India VIX and the Nifty 50 represent two different aspects of the market—volatility and price movement, respectively. Understanding how they interact can help investors interpret market sentiment and potential risk levels more effectively:
- Inverse relationship: India VIX and Nifty 50 generally move in opposite directions, meaning when volatility rises, the index often declines, and vice versa.
- Market sentiment indicator: A rising India VIX reflects increased uncertainty or fear among investors, while a rising Nifty typically indicates improving confidence and positive sentiment.
- Volatility vs direction: While Nifty shows the direction of the market, India VIX indicates the expected magnitude of price movements rather than whether the market will rise or fall.
- Reaction to market declines: India VIX often rises during market corrections or downturns, as investors anticipate higher risk and potential price swings.

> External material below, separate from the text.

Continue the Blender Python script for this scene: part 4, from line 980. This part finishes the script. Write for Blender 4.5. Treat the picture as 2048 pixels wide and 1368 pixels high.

- Not always perfectly inverse: Although the inverse relationship is commonly observed, there may be periods when both move in the same direction due to specific market conditions or external factors.
Conclusion
India VIX may be useful tool for anyone investing in the Indian stock market. It provides insights into market sentiment and helps traders manage risks. By learning how India VIX is calculated and how it relates to the Nifty 50, investors can use it to make more informed trading and investment decisions.
FAQs
What is India VIX index?
India VIX is a volatility index that measures the market’s expectation of volatility in the Nifty 50 index over the next 30 days. Tracking India VIX may help investors handle market ups and downs.
What does it mean when VIX goes down?
When VIX goes down, it indicates reduced market volatility and relatively higher investor confidence.
What does a high VIX mean?
A high VIX suggests increased market uncertainty, fear, or risk, often leading to potentially significant price fluctuations.
How to read VIX in India?
A low VIX indicates relatively stable market conditions, while a high VIX signals potential volatility. Traders may use these levels to adjust their strategies.
What Is the full form of VIX?
The full form of VIX is Volatility Index.
What does India VIX indicate?
India VIX indicates the expected market volatility based on the Nifty 50 option prices. It reflects the market’s sentiment, whether bullish, bearish, or neutral.
How often is India VIX updated?
India VIX is updated in real time during market hours, reflecting minute-by-minute changes in Nifty Index option prices. It is calculated by NSE using near and next-month Nifty option data to capture prevailing market volatility expectations. The index value fluctuates continuously based on traders’ collective sentiment.
Can India VIX predict market crashes?
India VIX does not predict market crashes. It indicates the level of expected volatility, not the direction of market movement. A sharp rise in VIX often signals heightened uncertainty, but it only reflects traders’ expectations of potential fluctuations, not a guaranteed fall or rise in equity markets.
How can retail investors use India VIX effectively?
Retail investors may use India VIX as a complementary indicator for assessing market conditions. A relatively high VIX suggests elevated volatility expectations, while a low VIX indicates relative calm. However, it should be used alongside fundamentals, diversification, and proper asset allocation, not as a stand-alone investment signal.
What is the difference between India VIX and Nifty VIX Futures?
India VIX represents real-time market volatility expectations based on Nifty option prices. Nifty VIX futures, on the other hand, are exchange-traded derivatives that allow investors to take exposure to volatility itself. While India VIX is an index, Nifty VIX futures are tradable instruments derived from it.
Does India VIX impact option premiums?
Yes, India VIX directly influences option premiums. A higher VIX indicates greater expected volatility, leading to relatively higher option premiums due to increased uncertainty. Conversely, when VIX is low, premiums tend to decline as markets expect smaller price movements. However, other factors like time decay and demand also matter.